Par des actions fédératrices, l’ARIFEL encourage des synergies entre l’ensemble des acteurs, y compris la recherche et les collectivités publiques. Huit produits prioritaires ont été choisis pour l’émergence de projets intégrés dans une logique globale : le letchi, la mangue, les agrumes, l’ananas Victoria, ainsi que la tomate pour la transformation, l’oignon, la carotte et la pomme de terre. Le marché de la restauration collective publique doit ouvrir de nouveaux débouchés à la production du territoire. « La volonté conjointe du Conseil départemental et de la Région Réunion est de créer une plateforme commune, dès 2016, pour la commande des établissements publics, avec un marché plus adapté à la production locale en termes d’appels d’offres, affirme Serge Hoareau.
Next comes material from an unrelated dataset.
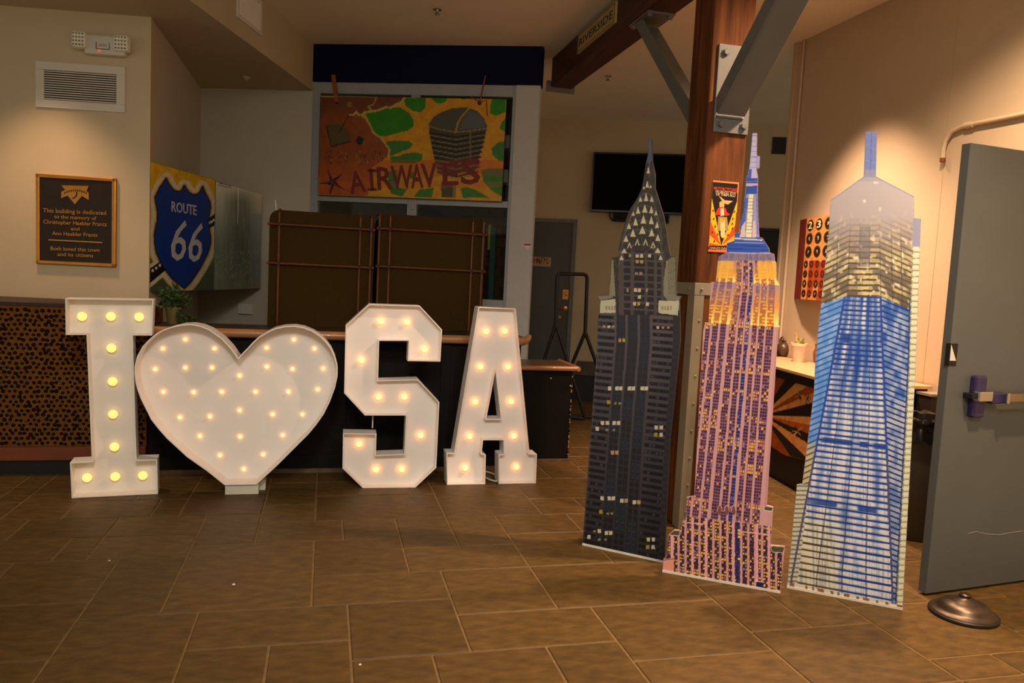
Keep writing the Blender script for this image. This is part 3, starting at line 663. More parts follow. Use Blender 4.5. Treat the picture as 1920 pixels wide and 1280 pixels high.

Il s’agit de l’élargir à d’autres plateformes pour une commande unique aux professionnels, apportant une visibilité en volumes. » L’agriculture, à La Réunion, bénéficie d’une enveloppe de financements publics en hausse de 17%. « Le Conseil départemental est devenu, en 2014, l’autorité de gestion du FEADER (Fonds européen agricole pour le développement rural) qui s’élève à 385 millions d’euros pour la période 2014-2020 », rappelle Serge Hoareau. Avec l’appui de fiches mesures pour libérer ces fonds, 88 millions d’euros sont ainsi fléchés vers l’accompagnement technique et 32 millions d’euros pour le soutien aux projets concernant l’écoulement de la production agroalimentaire. 

UN DÉBUT DE CONCURRENCE EUROPÉENNE

Les orientations européennes privilégient les projets en faveur de la production locale, d’une offre alimentaire accessible, de bonnes pratiques environnementales et de circuits  courts. Mais le programme 2014-2020 impose aussi certaines procédures par appels à projets de dimension européenne. « Des organismes agricoles et des techniciens de l’Union européenne peuvent apporter une concurrence en matière d’encadrement, informe Serge Hoareau. Nous devons lancer des appels à projets pour les besoins en transfert de connaissance et des appels d’offres pour les prestations de conseil. » La Réunion, en août 2015, a été la huitième région à voir valider son Programme de développement rural régional (PDRR) pour la mise en œuvre des fonds FEADER. « Il faut désormais préparer l’après-2020 en se posant une question déterminante, appuie Serge Hoareau. Est-ce que le modèle actuel correspond aux besoins d’évolution du monde agricole ? » Un appel à la réflexion sur le poids du système coopératif à La Réunion au regard des attentes des agriculteurs indépendants. La période transitoire entre deux programmes européens a aussi révélé la frilosité des financements privés envers les activités agricoles. « En l’absence de fonds publics, tout doit-il s’arrêter ? », interroge Serge Hoareau. La dynamique d’action collective, portée par l’ARIFEL, pour la création de valeur, d’emplois et de relais de croissance, au sein d’une filière indépendante, constitue une promesse de réponse.